Prop. 103 will only make things worse

Proposition 103, the only statewide initiative on this year’s ballot, is a $3 billion tax increase that will do far more harm than good. Proponents claim that the revenue generated from raising the business and personal income tax rates, and the state sales tax rate, will be used to offset cuts in education funding. However, as a statutory measure, there is no way of guaranteeing that the money will go to education; the reality is that the money raised from these rate increases — like the rest of the money from state sales and income tax — will go into the general fund, to be disbursed however the legislature and the Joint Budget Committee decides.

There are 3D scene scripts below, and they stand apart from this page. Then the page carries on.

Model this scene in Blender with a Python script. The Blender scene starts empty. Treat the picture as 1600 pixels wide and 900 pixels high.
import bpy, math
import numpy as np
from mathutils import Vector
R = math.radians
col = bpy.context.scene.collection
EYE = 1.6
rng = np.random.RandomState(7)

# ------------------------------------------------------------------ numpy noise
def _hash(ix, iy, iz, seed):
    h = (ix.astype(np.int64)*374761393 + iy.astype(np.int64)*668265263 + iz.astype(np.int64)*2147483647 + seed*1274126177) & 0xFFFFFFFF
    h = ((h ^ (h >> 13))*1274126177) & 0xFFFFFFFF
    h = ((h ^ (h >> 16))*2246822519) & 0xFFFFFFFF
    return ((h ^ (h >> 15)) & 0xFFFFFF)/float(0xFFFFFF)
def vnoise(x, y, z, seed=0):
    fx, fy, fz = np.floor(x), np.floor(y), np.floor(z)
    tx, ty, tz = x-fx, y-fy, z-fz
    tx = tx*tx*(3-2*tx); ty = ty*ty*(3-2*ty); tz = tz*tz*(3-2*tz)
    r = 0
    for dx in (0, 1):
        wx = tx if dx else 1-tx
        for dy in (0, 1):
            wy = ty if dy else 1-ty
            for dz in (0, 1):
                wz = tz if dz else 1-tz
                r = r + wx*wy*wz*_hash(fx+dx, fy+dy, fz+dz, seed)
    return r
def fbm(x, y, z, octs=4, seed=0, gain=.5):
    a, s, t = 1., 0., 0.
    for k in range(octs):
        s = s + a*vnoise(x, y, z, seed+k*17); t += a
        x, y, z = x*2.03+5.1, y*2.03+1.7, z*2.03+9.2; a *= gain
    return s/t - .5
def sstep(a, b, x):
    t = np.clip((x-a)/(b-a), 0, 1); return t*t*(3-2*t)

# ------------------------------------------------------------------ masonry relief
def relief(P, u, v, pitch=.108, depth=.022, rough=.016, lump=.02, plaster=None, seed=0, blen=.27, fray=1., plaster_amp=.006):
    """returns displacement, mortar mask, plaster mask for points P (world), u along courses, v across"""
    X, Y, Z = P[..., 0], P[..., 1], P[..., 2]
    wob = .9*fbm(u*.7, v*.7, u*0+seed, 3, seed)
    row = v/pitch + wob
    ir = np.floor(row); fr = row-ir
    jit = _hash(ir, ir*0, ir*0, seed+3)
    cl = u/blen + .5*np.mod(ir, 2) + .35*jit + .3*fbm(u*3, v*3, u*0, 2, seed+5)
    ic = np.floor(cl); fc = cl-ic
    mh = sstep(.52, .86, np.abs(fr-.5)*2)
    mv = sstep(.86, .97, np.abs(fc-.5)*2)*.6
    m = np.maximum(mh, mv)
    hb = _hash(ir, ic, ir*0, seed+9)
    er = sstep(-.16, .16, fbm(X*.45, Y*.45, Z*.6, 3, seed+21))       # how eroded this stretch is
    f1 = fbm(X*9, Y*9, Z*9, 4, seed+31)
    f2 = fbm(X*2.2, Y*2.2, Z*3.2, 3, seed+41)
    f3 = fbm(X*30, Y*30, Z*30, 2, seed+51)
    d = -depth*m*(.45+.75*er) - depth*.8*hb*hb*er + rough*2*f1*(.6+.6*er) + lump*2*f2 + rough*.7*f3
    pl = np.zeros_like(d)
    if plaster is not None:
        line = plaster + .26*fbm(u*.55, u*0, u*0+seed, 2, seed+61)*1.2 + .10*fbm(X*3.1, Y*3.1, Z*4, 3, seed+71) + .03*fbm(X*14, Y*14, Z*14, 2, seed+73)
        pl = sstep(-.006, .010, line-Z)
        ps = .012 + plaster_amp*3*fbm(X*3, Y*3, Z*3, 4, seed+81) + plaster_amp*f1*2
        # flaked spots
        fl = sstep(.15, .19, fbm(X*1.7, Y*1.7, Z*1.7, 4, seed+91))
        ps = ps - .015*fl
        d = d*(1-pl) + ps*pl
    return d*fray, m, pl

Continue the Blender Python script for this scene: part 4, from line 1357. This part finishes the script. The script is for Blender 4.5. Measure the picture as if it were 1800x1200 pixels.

Regardless of how it may be allocated, the fact remains that the money taken from the families and businesses of Mesa County will be on a one-way trip to Denver. Due in part to the bureaucratic mesh of State government, and in part to the funding formula in effect for the state’s school districts, little, if any, of the money would filter down to District 51.
More important, however, is the economic damage that would be done to Colorado by these higher tax rates. A study by Portland State University economist Dr. Eric Fruits demonstrated that, if implemented, Proposition 103 will cost Colorado as many as 30,500 jobs by 2017. That’s an awful lot of wages not circulating — and tax returns not being filed — over the projected minimum 5 years that these rates would remain in effect.
Economic growth and higher employment are the only way to truly solve state-funding shortfalls — by slowing that growth, 103 will only make matters worse. I urge voters to do the right thing and vote “No” on Prop 103.